Can anyone please walk me through how to use the diagram below to decompose $\mathbb{C^3} \otimes V_{1,1}$ as a direct sum of irreducible representations of Lie algebra $sl_3$. Here $V_{1,1}$ is the irreducible representation of $sl_3$ with highest weight $\omega_1 + \omega_2$
I have little understanding on how to use diagram so any explanations, hints and answers given will be utterly appreciated.
Follow these steps:
(i) Find the weights of the rep $\mathbb C^3$. Also find the weights of $V_{1,1}$.

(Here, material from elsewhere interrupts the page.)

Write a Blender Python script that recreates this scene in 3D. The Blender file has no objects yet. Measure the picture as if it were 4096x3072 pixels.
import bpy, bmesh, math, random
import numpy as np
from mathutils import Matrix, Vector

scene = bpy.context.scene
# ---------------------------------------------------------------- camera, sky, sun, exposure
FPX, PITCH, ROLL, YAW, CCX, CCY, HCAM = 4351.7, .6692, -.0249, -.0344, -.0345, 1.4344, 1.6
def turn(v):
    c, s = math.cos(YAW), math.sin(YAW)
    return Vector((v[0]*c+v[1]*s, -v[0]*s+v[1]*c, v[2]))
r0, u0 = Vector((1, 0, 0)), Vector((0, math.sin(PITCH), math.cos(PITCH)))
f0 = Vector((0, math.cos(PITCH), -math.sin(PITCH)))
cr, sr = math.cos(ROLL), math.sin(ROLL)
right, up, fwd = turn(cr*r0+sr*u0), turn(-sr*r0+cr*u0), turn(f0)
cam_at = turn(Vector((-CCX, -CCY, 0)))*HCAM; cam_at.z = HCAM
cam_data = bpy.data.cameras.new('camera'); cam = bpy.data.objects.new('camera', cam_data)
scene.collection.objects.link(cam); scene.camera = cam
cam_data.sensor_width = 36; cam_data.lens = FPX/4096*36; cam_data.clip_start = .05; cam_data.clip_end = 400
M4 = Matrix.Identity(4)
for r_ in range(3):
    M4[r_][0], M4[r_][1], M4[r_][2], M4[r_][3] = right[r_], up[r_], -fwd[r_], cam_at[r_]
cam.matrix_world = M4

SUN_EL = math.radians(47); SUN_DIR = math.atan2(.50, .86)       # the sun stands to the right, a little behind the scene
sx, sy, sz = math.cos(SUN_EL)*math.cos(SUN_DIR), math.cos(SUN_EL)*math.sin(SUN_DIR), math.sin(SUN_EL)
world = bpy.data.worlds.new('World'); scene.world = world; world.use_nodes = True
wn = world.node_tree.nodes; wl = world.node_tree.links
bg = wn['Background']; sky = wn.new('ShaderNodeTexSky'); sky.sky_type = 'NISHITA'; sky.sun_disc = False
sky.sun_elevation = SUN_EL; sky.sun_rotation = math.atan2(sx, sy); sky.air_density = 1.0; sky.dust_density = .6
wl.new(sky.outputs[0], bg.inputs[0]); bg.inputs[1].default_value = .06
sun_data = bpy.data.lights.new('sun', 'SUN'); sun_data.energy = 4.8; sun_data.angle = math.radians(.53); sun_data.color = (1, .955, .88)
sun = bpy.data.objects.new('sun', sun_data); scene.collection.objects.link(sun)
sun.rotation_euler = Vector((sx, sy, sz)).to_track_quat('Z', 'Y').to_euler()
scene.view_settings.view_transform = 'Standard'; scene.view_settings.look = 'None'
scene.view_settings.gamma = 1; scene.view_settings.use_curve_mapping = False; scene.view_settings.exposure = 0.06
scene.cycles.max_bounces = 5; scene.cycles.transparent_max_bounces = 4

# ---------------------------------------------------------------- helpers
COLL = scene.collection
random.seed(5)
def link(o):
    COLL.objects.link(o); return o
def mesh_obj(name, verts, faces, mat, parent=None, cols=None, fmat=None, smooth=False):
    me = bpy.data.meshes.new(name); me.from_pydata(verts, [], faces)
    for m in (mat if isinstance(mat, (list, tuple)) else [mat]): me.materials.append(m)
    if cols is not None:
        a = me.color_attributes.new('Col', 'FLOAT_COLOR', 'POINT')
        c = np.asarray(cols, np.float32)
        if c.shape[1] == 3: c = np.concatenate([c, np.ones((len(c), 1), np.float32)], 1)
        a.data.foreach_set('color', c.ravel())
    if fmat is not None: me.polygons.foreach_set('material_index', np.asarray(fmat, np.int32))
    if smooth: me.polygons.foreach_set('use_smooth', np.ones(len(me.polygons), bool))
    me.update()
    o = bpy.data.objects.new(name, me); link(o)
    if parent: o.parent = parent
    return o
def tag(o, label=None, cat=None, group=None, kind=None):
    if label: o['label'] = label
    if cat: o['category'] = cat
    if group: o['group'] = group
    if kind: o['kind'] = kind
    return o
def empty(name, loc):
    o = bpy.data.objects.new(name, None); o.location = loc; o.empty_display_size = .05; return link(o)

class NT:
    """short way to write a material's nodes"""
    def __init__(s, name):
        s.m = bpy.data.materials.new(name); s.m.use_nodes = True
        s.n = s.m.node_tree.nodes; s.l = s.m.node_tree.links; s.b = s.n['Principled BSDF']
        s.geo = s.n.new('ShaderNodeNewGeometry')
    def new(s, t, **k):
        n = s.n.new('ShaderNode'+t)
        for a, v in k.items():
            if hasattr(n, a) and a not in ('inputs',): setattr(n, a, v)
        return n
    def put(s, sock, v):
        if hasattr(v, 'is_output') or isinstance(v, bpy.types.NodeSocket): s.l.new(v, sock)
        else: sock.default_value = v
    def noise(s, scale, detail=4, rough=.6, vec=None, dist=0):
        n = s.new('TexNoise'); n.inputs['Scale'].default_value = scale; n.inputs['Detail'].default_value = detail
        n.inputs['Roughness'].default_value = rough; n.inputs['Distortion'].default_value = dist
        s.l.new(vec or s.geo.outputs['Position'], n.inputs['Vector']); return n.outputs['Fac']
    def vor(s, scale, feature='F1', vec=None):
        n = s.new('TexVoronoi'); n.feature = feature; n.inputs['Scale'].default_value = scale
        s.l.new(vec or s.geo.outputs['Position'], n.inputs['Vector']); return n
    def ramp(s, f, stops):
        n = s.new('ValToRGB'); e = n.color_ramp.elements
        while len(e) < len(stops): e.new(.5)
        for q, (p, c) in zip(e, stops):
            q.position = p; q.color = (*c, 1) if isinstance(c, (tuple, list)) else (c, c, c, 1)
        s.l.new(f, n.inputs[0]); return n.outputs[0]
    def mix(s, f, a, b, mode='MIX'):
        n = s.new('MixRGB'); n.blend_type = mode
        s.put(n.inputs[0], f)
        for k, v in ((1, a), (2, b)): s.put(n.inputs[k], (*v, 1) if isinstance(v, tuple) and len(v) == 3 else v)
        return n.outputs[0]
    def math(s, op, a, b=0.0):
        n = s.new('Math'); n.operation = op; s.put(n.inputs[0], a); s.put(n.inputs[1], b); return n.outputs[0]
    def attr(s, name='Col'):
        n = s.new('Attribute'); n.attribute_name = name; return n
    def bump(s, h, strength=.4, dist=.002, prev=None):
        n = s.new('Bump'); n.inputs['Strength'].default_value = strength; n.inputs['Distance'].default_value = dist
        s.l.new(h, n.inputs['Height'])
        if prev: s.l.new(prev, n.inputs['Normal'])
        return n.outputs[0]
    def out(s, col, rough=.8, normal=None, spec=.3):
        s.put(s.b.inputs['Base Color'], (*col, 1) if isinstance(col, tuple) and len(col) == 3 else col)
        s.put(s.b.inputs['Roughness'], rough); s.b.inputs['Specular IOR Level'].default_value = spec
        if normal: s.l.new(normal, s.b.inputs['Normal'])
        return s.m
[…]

(ii) Deduce the weights of the tensor rep $\mathbb C^3 \otimes V_{1,1}$. [You should be able to get these by adding the weights of $\mathbb C^3$ and $V_{1,1}$ in pairs.] Draw these weights on the diagram! Make sure you keep track of their multiplicities.
(iii) Identify the highest weight of $\mathbb C^3 \otimes V_{1,1}$. What are the weights of the irreducible representation whose highest weight is the same as the highest weight of $\mathbb C^3 \otimes V_{1,1}$?

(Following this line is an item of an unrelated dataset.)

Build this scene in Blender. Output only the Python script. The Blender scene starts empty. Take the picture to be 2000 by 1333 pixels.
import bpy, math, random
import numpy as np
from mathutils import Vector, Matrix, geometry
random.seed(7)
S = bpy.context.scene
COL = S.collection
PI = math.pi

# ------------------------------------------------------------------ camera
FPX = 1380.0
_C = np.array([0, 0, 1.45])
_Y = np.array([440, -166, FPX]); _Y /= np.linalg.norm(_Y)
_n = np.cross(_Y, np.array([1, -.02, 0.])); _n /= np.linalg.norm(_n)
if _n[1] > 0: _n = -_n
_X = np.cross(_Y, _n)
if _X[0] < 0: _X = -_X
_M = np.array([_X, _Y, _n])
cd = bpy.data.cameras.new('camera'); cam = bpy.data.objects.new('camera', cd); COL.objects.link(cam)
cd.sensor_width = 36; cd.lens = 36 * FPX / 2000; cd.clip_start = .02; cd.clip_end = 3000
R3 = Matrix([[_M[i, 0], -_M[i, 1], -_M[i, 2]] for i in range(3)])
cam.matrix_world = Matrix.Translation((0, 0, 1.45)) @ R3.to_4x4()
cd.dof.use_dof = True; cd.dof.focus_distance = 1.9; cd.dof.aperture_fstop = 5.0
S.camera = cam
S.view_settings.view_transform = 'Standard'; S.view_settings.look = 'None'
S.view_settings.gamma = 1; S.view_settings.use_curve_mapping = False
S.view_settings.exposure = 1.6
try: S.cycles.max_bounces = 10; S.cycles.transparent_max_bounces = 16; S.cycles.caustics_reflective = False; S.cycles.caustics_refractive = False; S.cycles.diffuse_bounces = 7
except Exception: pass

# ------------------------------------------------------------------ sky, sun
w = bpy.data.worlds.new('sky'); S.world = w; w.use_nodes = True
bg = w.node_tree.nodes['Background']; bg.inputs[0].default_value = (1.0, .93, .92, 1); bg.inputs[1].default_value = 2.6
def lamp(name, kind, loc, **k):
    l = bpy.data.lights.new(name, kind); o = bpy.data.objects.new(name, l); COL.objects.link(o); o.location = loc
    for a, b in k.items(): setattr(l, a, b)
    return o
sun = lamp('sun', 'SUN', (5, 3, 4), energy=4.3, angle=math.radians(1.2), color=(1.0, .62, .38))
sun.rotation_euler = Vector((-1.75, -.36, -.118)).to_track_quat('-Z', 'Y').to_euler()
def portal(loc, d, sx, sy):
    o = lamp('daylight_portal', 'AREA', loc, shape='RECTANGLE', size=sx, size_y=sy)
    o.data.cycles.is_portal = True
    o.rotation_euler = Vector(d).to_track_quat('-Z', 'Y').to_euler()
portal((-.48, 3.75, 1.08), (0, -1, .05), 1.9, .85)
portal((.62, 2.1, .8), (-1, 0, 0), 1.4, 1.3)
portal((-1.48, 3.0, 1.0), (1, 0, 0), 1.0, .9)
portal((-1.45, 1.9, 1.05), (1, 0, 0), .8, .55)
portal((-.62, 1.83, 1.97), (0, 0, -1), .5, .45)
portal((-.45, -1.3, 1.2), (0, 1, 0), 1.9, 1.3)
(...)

(iv) Remove a copy of this irreducible representation from $\mathbb C^3 \otimes V_{1,1}$. Which weights of $\mathbb C^3 \otimes V_{1,1}$ still remain after you have removed this irreducible representation? What is the highest weight among the weights that still remain? What are the weights in the irreducible representation with this highest weight vector?
Repeat step (iv) until there are no weights remaining.

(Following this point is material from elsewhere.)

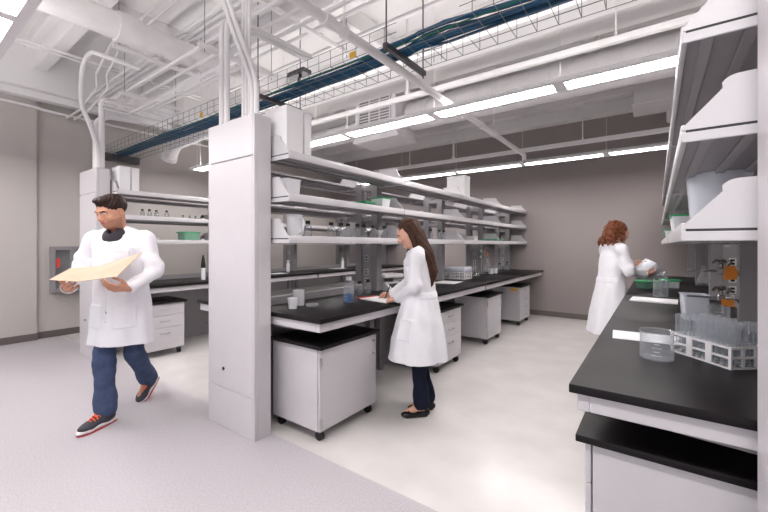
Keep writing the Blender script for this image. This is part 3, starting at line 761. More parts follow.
# ---- right bench
make_beaker('wide graduated glass beaker beside the test tube rack', (.0,2.04,.9), .125, .062, 'thinglass', 'glass beakers')
sheet('paper_sheet', 'white sheet of paper nearest the camera on the right worktop', (-.02,2.47,.9), .36, .22, .002, 'paper', math.radians(4))
sheet('notebook', 'white notebook farther along the right worktop', (-.02,4.12,.9), .34, .26, .014, 'paper', math.radians(-3), 'notebook')
make_beaker('glass beaker behind the white notebook on the right worktop', (.03,4.5,.9), .16, .06, 'thinglass', 'glass beakers')
make_tub('food_container', 'left green-lidded flat box on the right worktop', (-.07,5.35,.9), .07, .12, .13, 'frost_green', 'green')
make_tub('food_container', 'right green-lidded flat box on the right worktop', (.12,5.55,.9), .08, .09, .095, 'frost', 'green')
make_beaker('left small beaker beyond the green-lidded boxes', (-.08,6.2,.9), .14, .06, 'thinglass', 'far right beakers')
make_beaker('right small beaker beyond the green-lidded boxes', (.06,6.25,.9), .14, .06, 'thinglass', 'far right beakers')
make_tub('storage_box', 'milky open square tub behind the test tube rack', (.205,3.28,.9), .17, .062, .07, 'frost_blue', None, .12)
make_beaker('glass beaker right of the milky square tub', (.30,3.02,.9), .14, .055, 'thinglass', 'glass beakers')
# test tube rack
t = thing('test_tube_rack', 'white wire test tube rack near the right worktop front', 'tube rack', (.19,2.135,.9), 0)
P0, P1, P2 = Vector((-.12,.04,0)), Vector((.05,-.15,0)), Vector((.2,.05,0))
# rack footprint: long axis from P0 to P1
ax = Vector((.665,-.747,0)).normalized(); ay = Vector((.747,.665,0)).normalized()
t.rotation_euler = (0,0,math.atan2(ax.y, ax.x)); t.location = (.212,2.185,.9)
RL, RW = .27, .17
b = bm_new()
for z in (.004,.045,.085):
    for y in (-RW/2,RW/2): box(b, -RL/2,RL/2,y-.004,y+.004,z-.004,z+.004)
    for x in (-RL/2,RL/2): box(b, x-.004,x+.004,-RW/2,RW/2,z-.004,z+.004)
for x in (-RL/2,-RL/6,RL/6-.0,RL/2):
    for y in (-RW/2,RW/2): box(b, x-.014 if abs(x) < RL/2-.01 else x-.006, x+.014 if abs(x) < RL/2-.01 else x+.006, y-.003,y+.003,0,.09)
for y in (-RW/6,RW/6):
    for x in (-RL/2,RL/2): box(b, x-.003,x+.003,y-.006,y+.006,0,.09)
obj('rack_frame', b, M['white'], t)
NX, NY = 10, 5
for zn, z in (('lower_grid',.006),('upper_grid',.085)):
    b = bm_new()
    for i in range(NX+1):
        x = -RL/2+RL*i/NX; box(b, x-.002,x+.002,-RW/2,RW/2,z-.002,z+.002)
    for j in range(NY+1):
        y = -RW/2+RW*j/NY; box(b, -RL/2,RL/2,y-.002,y+.002,z-.002,z+.002)
    obj(zn, b, M['white'], t)
rm = Matrix.Rotation(t.rotation_euler.z, 4, 'Z'); ptube = None
for j in range(NY):
    for i in range(NX):
        if (i*7+j*3) % 11 == 10: continue
        lp = Vector((-RL/2+RL*(i+.5)/NX, -RW/2+RW*(j+.5)/NY, .009)); w = t.location+rm.to_3x3() @ lp
        if ptube is None:
            b = bm_new(); lathe(b, [(0,0),(.006,.002),(.0095,.009),(.0095,.168),(.0105,.17),(.0085,.17),(.0085,.01),(0,.004)], n=12)
            ptube = obj('test_tube', b, M['thinglass']); ptube.location = w; tag(ptube, 'empty glass test tube standing in the white rack', 'test tube', 'test tubes in the rack')
        else:
            c = ptube.copy(); COL.objects.link(c); c.location = w
# lattice rods with clamps
def clamp_rod(label, z, y, flask):
    t = thing('clamp_rod', label, 'clamp', (.393,y,z), 0, 'lattice rods on the right bench')
    b = bm_new(); cyl(b, (0,0,0), (-.014,0,0), .026, n=18); cyl(b, (-.014,0,0), (-.024,0,0), .014, n=14); obj('flange', b, M['steel'], t)
    b = bm_new(); cyl(b, (-.02,0,0), (-.24,0,0), .006, n=10); obj('rod', b, M['steel'], t)
    b = bm_new(); box(b, -.10,-.065,-.018,.018,-.02,.02,.005); cyl(b, (-.082,0,.015), (-.082,-.01,.075), .008, n=10); cyl(b, (-.10,-.01,.05), (-.06,-.01,.06), .012, n=10); tube(b, [(-.085,-.01,.06),(-.11,-.04,.065),(-.125,-.07,.05)], .007, 8); cyl(b, (-.06,-.02,.03),(-.045,-.035,.06),.01,n=10)
    obj('clamp', b, M['foil'], t)
    b = bm_new(); prism(b, [(-.075,-.05),(-.02,-.045),(-.012,.0),(-.03,.035),(-.07,.03)] if flask else [(-.085,-.04),(-.03,-.045),(-.03,-.005),(-.085,-.004)], lambda u,v,tt: Vector((u,tt,v)), -.045, -.03); o = obj('grip_pad', b, M['orange'], t); o['label'] = 'amber rubber grip'
    if flask:
        b = bm_new(); lathe(b, [(.03,-.075),(.031,-.06),(.012,-.005),(.012,.03)], (-.165,-.03,0), 16); obj('hanging_flask', b, M['thinglass'], t)
clamp_rod('upper lattice rod with amber clamp above the right worktop', 1.245, 2.99, True)
clamp_rod('lower lattice rod with amber clamp above the right worktop', 1.085, 2.99, False)
# right shelves
XR = .25
make_tub('storage_bucket', 'large milky plastic bucket on the near right shelf', (.235,2.35,Z1), .30, .10, .12, 'frost_blue', None, 0, False, 'bucket')
make_tub('food_container', 'tall green-lidded tub beyond the bucket on the right shelf', (.165,3.6,Z1), .17, .06, .075, 'frost', 'green')
make_tub('food_container', 'second green-lidded tub along the right bottom shelf', (.17,4.1,Z1), .18, .06, .075, 'frost', 'green')
make_tub('food_container', 'low green-lidded tub farther along the right bottom shelf', (.15,5.4,Z1), .12, .06, .075, 'frost', 'green')
make_tub('food_container', 'farthest green-lidded tub on the right bottom shelf', (.15,6.2,Z1), .11, .06, .075, 'frost_green', 'green')
make_tub('plastic_cup', 'small clear cup behind the end panel on the right middle shelf', (.21,2.4,Z2), .14, .035, .045, 'frost', None, 0, False, 'cup')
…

[A useful fact: The weights of the irreducible representation with a given highest weight all lie within the convex hull of the hexagon that has a corner equal to this highest weight. To be more precise, the weights that appear are those within the convex hull of this hexagon that can be reached by acting on the highest weight with integer combinations of the translations $-\omega_1 - 2\omega_2$ and $-2\omega_1 - \omega_2$. The weights in the "outer shell" of the hexagon each appear in this irreducible representation with multiplicity one. Moving inwards, shell by shell, the multiplicities increase by one on every successive shell, until you reach a shell that is triangular, from which point onwards the multiplicities remain the constant as you move inwards shell by shell. Fulton and Harris has a better explanation of this.
Thus the rep $V_{1,1}$ has eight weights altogether, counted with multiplicity. There are six weights in the "outer shell" of the hexagon, namely $\pm(\omega_1 + \omega_2), \pm(-\omega_1 + 2\omega_2), \pm (2\omega_1 - \omega_2)$, which each appear with multiplicity one. Then there is the weight $0$, at the centre, which appears with multiplicity two.]